Apesar dessa referência ao leitor, o narratário que visa é a leitora. O narrador tem a noção de que o homem reagiria à história que irá contar de forma diferente da mulher, por isso prevê reações diferentes: “O leitor decerto se compungia”; “e a leitora […] choraria!”.
 
A leitora é caracterizada como uma figura bondosa e piedosa (“a criatura mais bem formada das branduras da piedade”) e solidária com os desafortunados (“amiga de todos os infelizes”) e que choraria, se comoveria, pois a história de amor entre Teresa e Simão contém todos os ingredientes necessários à comoção de quem a ler. Dado que, na sua ótica, as leitoras eram mais sensíveis, dirige-se sobretudo a elas, dando a entender que a história as comoverá muito.
 
Esta estratégia, por um lado, prepara os leitores para a narrativa que irão ler e, por outro, é uma forma de o narrador procurar captar a sua empatia com o protagonista. Afinal, trata-se de uma história triste: a história de um jovem – Simão Botelho – que perdeu tudo por amor: “honra, reabilitação, pátria, liberdade, irmãs, mãe, vida”.
 
E qual é a causa desta desgraça? O amor: “… tudo, por amor da primeira mulher…”. É a absolutização do amor: o sentimento amoroso é tudo e está acima de tudo.
 
 
“Amou, perdeu-se, e morreu amando”
 
            Esta frase resume a estrutura tripartida da história de amor de Simão:
 
Introdução: Simão “amou, isto é, apaixonou-se por Teresa, e foi correspondido.
 
Desenvolvimento: Simão cometeu um homicídio e “perdeu-se por amor”.
 
Conclusão: “e morreu amando” – deixou-se morrer pelo seu amor impossível por Teresa.
 
 
Linhas estruturantes da novela
 
            A Introdução antecipa algumas das linhas estruturantes da obra, como, por exemplo, as seguintes:

o amor-paixão: este é o tema da novela que vai ser narrada e que está sintetizado na frase “Amou, perdeu-se, e morreu amando”;

o herói romântico: Simão é o protagonista que perdeu tudo por amor, um herói romântico;

a sugestão biográfica: há semelhanças entre Simão e o narrador, cuja figura, por sua vez, se confunde com a do próprio autor (preso, tal como Simão, por amor e na cadeia da Relação do Porto);

o caráter memorialístico da obra: o narrador assume-se como alguém que relata as memórias de uma história cujo protagonista é verídico e seu parente;

a crónica da mudança social: Simão representa a mudança da sociedade, que assenta na noção de liberdade e no valor do indivíduo e que se opõe a uma sociedade antiga, assente na falsa virtude, como Camilo assinala no final da Introdução.

 
 
Crítica
 
            No final da Introdução, o narrador-autor afirma que a leitura do registo de entrada de Simão na prisão lhe despertou o ódio (“Ódio, sim…”), a indignação (“o doloroso sobressalto”) e a amargura (“e lidas com amargura”) perante a injustiça de que o protagonista da obra e Teresa tinham sido vítimas.

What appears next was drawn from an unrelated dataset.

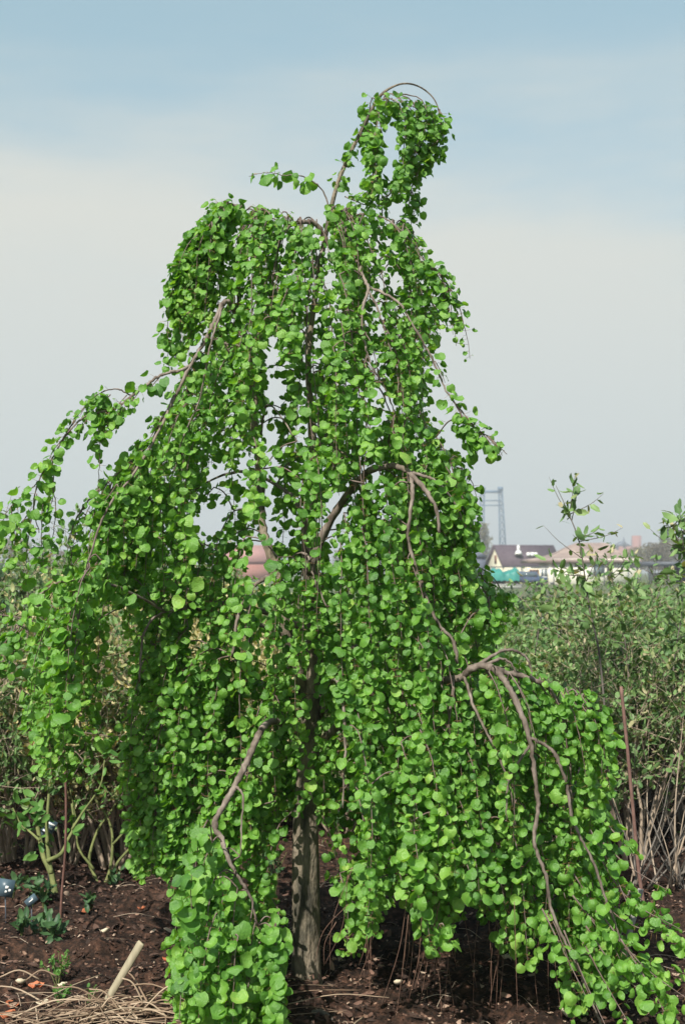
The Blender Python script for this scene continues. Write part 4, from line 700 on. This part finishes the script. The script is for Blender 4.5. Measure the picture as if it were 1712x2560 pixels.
# dense crests along the top edges and shoulders
for x0, y0, x1, y1, n_, dy0 in ((490, 465, 660, 490, 16, -.05), (660, 500, 760, 510, 10, -.05), (750, 470, 930, 510, 14, -.03), (430, 560, 490, 490, 8, -.04), (1110, 1525, 1370, 1600, 20, -.45), (1290, 1580, 1385, 1640, 14, -.35), (960, 1060, 1090, 1130, 12, -.2), (260, 1110, 430, 910, 9, -.28), (130, 1360, 235, 1270, 7, -.4), (10, 1440, 230, 1400, 8, -.42)):
    for k in range(n_):
        u = rng.uniform(); add_strand(PD(x0+(x1-x0)*u, y0+(y1-y0)*u+rng.uniform(4, 16), TY+dy0+rng.uniform(-.1, .1)), rng.uniform(.2, .6), .045 if y0 < 1000 else .05, 1, ok)
def fringe(pts, n_, L0, L1, ls):
    P1 = cr(w3(pts), 8)
    for k in range(n_): add_strand(P1[rng.integers(1, len(P1))].copy(), rng.uniform(L0, L1), ls, 1, lambda p: True, False)
fringe([(400, 850, -.28), (345, 875, -.32), (310, 900, -.34), (270, 930, -.35), (225, 945, -.36), (185, 960, -.38), (150, 1000, -.4), (120, 1050, -.4), (90, 1100, -.42), (70, 1170, -.42)], 15, .06, .14, .050)
fringe([(300, 905, -.33), (230, 905, -.34), (195, 930, -.35), (150, 1000, -.36)], 7, .07, .11, .048)
fringe([(985, 800, -.24), (1025, 900, -.26), (1055, 940, -.27), (1090, 980, -.28), (1130, 1010, -.29)], 12, .07, .13, .050)
fringe([(415, 880, -.27), (365, 980, -.3), (330, 1030, -.3), (285, 1070, -.3), (240, 1110, -.3), (205, 1145, -.3)], 12, .1, .45, .048)
fringe([(560, 470, -.02), (515, 470, -.04), (480, 510, -.05), (445, 560, -.05)], 14, .2, .5, .046)
fringe([(890, 505, -.12), (930, 540, -.14), (965, 590, -.15), (1000, 620, -.16), (1020, 650, -.16)], 10, .07, .3, .046)
fringe([(870, 222, 0), (905, 225, .02), (950, 235, .04), (985, 255, .04)], 6, .08, .2, .044)
fringe([(1150, 1150, -.2), (1080, 1120, -.2), (1000, 1050, -.2)], 1, .1, .2, .046)
# front-left skirt and bottom-right sprays reach nearer the camera
FL = [(395, 2140), (420, 2040), (440, 1900), (480, 1860), (560, 1900), (640, 1960), (655, 2050), (640, 2200), (640, 2480), (365, 2480), (380, 2260)]
for k in range(40):
    x = rng.uniform(400, 640); y = rng.uniform(1850, 2230); chk = lambda p: inpoly(*proj(p), FL)
    P0 = PD(x, y, TY-rng.uniform(.52, .78)); 
    if chk(P0): add_strand(P0, rng.uniform(.25, .6), .060, 1.0, chk)
BR = [(1380, 1960), (1440, 1960), (1568, 2100), (1640, 2200), (1640, 2480), (1340, 2480), (1290, 2280), (1380, 2200)]
def sway(a, b_, c_, dy, ls=.055, dens=.75):
    P1 = cr(w3([(*a, dy), (*b_, dy-.04), (*c_, dy-.1)]), 9); twq.tube(P1, np.linspace(.0028, .001, len(P1)), 5); strands.append((P1, ls, dens))
for a, b_, c_, dy in (((1380, 1930), (1440, 1985), (1530, 2040), -.45), ((1370, 1960), (1440, 2060), (1560, 2130), -.5), ((1330, 2010), (1430, 2110), (1560, 2150), -.5), ((1310, 2050), (1400, 2160), (1520, 2250), -.55), ((1330, 2080), (1440, 2180), (1570, 2230), -.55), ((1340, 2120), (1420, 2230), (1550, 2330), -.6), ((1330, 2150), (1390, 2260), (1460, 2380), -.62), ((1290, 2130), (1340, 2250), (1400, 2380), -.62), ((1380, 2100), (1470, 2210), (1590, 2300), -.6), ((1240, 2080), (1290, 2180), (1350, 2300), -.58), ((1350, 1900), (1400, 1990), (1440, 2080), -.48), ((1420, 2150), (1500, 2280), (1560, 2400), -.65), ((1360, 1850), (1400, 1900), (1450, 1960), -.4), ((1400, 2020), (1480, 2070), (1590, 2190), -.48), ((1300, 1980), (1360, 2080), (1420, 2200), -.52)):
    sway(a, b_, c_, dy, .056, .6)
# bare reddish shoot tips trailing to the soil
bt = MB()
for k in range(48):
    x = rng.choice([rng.normal(965, 22), rng.normal(1010, 25), rng.uniform(1090, 1260), rng.uniform(760, 880)], p=[.35, .2, .3, .15]); y0 = rng.uniform(1980, 2130); Yd = TY-rng.uniform(.3, .62); P0 = PD(x, y0, Yd)
    P2 = PD(x+rng.normal(-8, 25), min(rng.uniform(2180, 2360), 2600), Yd); P2[2] = max(P2[2], .005); mid = (P0+P2)/2+rng.standard_normal(3)*.012; bt.tube(cr([P0, mid, P2], 5), np.linspace(.0011, .0006, 11), 4)
bt.build('bare_shoots', M['bare'], tree, base=tuple(tb))
# ---- leaves on all strands
gd = np.array(guard); hy_ = proj; SWAN = [(876, 295), (902, 290), (905, 340), (912, 395), (896, 420), (876, 405)]
ages = []; pos = []; tips = []; nors = []; szs = []; pet = MB()
sd = np.array(sdir); pa_, pb_ = [], []
for pts, ls, dens in strands:
    seg = np.linalg.norm(np.diff(pts, axis=0), axis=1); cum = np.concatenate([[0], np.cumsum(seg)]); tot = cum[-1]
    if tot < .03: continue
    sage = rng.uniform(.15, .7)
    s_ = .01; az0 = rng.uniform(0, 6.28); side = 0
    while s_ < tot:
        p = np.array([np.interp(s_, cum, pts[:, k]) for k in range(3)]); i0 = min(np.searchsorted(cum, s_), len(pts)-1); tg = norm(pts[i0]-pts[max(0, i0-1)])
        e1 = norm(np.cross(tg, (.2, 1, .1))); e2 = np.cross(tg, e1); tipf = s_/tot; vig = 1 if tipf < .85 else 1-(tipf-.85)*3.2
        for h in (0, 1):
            if rng.uniform() > .93*dens+.05: continue
            nl = 1 if rng.uniform() < .7 else 2
            for _ in range(nl):
                az = az0+h*math.pi+rng.normal(0, .35); rd = e1*math.cos(az)+e2*math.sin(az)
                pd = norm(rd+tg*.25+np.array((-.10, -.28, .15))+rng.standard_normal(3)*.15); pl = rng.uniform(.010, .026)
                lb = p+pd*pl; outw = norm(np.array((lb[0]-tb[0], lb[1]-tb[1], 0)))
                tp = norm(pd*.45+np.array((0, 0, -.75))+rng.standard_normal(3)*.28)
                nr = pd*.55+np.array((0, 0, .55))+outw*.35+sd*.25+rng.standard_normal(3)*.55
                size = ls*vig*float(np.clip(rng.normal(.57, .15), .22, 1.05))
                if len(gd):
                    x, y = proj(lb+tp*size*.5); m_ = (np.abs(gd[:, 0]-x) < gd[:, 3]+size/.0022) & (np.abs(gd[:, 1]-y) < gd[:, 3]+size/.0022) & (lb[1]-.01 < gd[:, 2]+.02)
                    if m_.any():
                        g_ = gd[m_]; dmin = (np.hypot(g_[:, 0]-x, g_[:, 1]-y)-g_[:, 3]).min()
                        if dmin < size/.0030*.8 and rng.uniform() < (.9 if g_[:, 3].max() > 10 else .66): continue
                if lb[2] < .02: continue
                if 190 < hy_(lb+tp*size*.5)[1] < 430 and inpoly(*hy_(lb+tp*size*.5), SWAN): continue      # the open loop under the arched leader
                pos.append(lb); tips.append(tp); nors.append(nr); szs.append(size); ages.append(min(1, max(0, sage+.35*tipf**2+.1*rng.standard_normal()))); pa_.append(p); pb_.append(lb)
        s_ += rng.uniform(.013, .023); az0 += math.pi/2+rng.normal(0, .2)
N = len(pos); print('leaves', N, 'strands', len(strands), 'cnt', cnt)
c = MB(); cup = np.where(rng.uniform(size=N) < .55, rng.uniform(.08, .48, N), rng.uniform(-.32, -.04, N)); leaves(c, pos, tips, nors, szs, cup, rng.uniform(-.05, .22, N), LT)
co = c.build('crown', M['leaf'], tree, smooth=True, base=tuple(tb))
at = co.data.attributes.new('age', 'FLOAT', 'POINT'); at.data.foreach_set('value', np.repeat(np.array(ages), len(LT[0])).astype(np.float32))
twq.build('twigs', M['twig'], tree, smooth=True, base=tuple(tb))
A_ = np.array(pa_); B_ = np.array(pb_); th = np.arange(3)*2.094; o3 = np.stack([np.cos(th), .3*np.sin(th), np.sin(th)], 1)*.0006
V = np.concatenate([A_[:, None]+o3, B_[:, None]+o3*.8], 1); off = (np.arange(N)*6)[:, None, None]; F = np.array([(k, (k+1) % 3, 3+(k+1) % 3, 3+k) for k in range(3)])
MB().add(V.reshape(-1, 3), (F[None]+off).reshape(-1, 4)).build('petioles', M['petiole'], tree, base=tuple(tb))
# ------------------------------------------------------------------ haze
hm = bpy.data.materials.new('haze_air'); hm.use_nodes = True; n_ = hm.node_tree; n_.nodes.remove(n_.nodes['Principled BSDF']); pv = n_.nodes.new('ShaderNodeVolumePrincipled')
pv.inputs['Color'].default_value = (.86, .90, .95, 1); pv.inputs['Density'].default_value = .0008; pv.inputs['Anisotropy'].default_value = .1
n_.links.new(pv.outputs[0], n_.nodes['Material Output'].inputs['Volume'])
q = MB(); q.box((0, 1000, 21.5), (4800, 2800, 45)); o = q.build('haze', hm); o['kind'] = 'stuff'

            Aqueles que se opuseram ao amor (entre ambos) são apelidados de “frios jugadores do coração”), dado que se mostraram insensíveis perante os projetos de felicidade de Simão e Teresa.

            No entanto, esta crítica não se restringe ao contexto da novela; de facto, estende-se e dirige-se sobretudo a todos aqueles que, possuidores de uma falsa virtude, se tornam bárbaros pela defesa da sua honra: “A tempo verão se é perdoável o ódio, ou se antes me não fora melhor abrir mão desde já de uma história que me pode acarear enojos dos frios julgadores do coração, e das sentenças que eu aqui lavrar contra a falsa virtude dos homens, feitos bárbaros, em nome da sua honra.” Deste modo, o narrador assume-se como um narrador judicativo.

            É possível que esta crítica suscitada pelo amor de Simão e Teresa tenha sido espoletada pelo caso pessoal de Camilo Castelo Branco. Que semelhanças existem entre as duas situações? Simão foi julgado por causa do amor por Teresa (em virtude do qual assassinou Baltasar Coutinho) e preso na Cadeia da Relação do Porto; Camilo foi igualmente levado a julgamento por amor, isto é, por causa da relação amorosa que mantinha com Ana Plácido, uma mulher casada, e esteve preso no mesmo local. Por outro lado, o narrador chama a atenção para a injustiça que constitui a condenação do seu tio Simão, sugerindo, assim, a injustiça da sua própria condenação e da de Ana Plácido. Por último, apela à comiseração do leitor para a história que vai narrar e, indiretamente, para a sua própria história (“Escrevi o romance em quinze dias, os mais atormentados de minha vida.”).